All in all, we're probably two guys arguing over the accepted shade of the color "blue", since I doubt the average camera buyer will salivate for one until they're available for the $35-40 that the Lexar parallel units are selling for now. Even then you'd need a $40 adapter to use it with smartmedia cards or a $20 one for compact flash.

One last thought: Have you considered buying an internal pcmcia kit(available at fire sale prices from what I saw at a recent computer show -$65) and running the cable out an empty slot on your pc and simply installing the reader bracket in an external drive case? Presto! Instant External PCMCIA Reader. 10-1 the cable could even be extended a bit(I'd guess 3 feet max) and you'd never have a problem.

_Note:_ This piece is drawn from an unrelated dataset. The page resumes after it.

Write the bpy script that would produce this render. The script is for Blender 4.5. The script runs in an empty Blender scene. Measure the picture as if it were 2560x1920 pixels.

If you do it, post some transfer speeds. Good luck.

-- Gerald Payne (gmp@francorp.francomm.com), March 11, 1999.



Actually, for my own use, I have been considering doing exactly what you suggested about using an internal PCMCIA card reader which goes to ISA and kludging it to sit outside the PC.

I was just expressing some dismay that this isn't readily available as a product. Given the fact that I keep hearing stories about conflicts between multiple peripherals hanging off of the same logical parallel port using pass-through connectors, i just don't think that that solution is as simple and support-free as it is cracked up to be.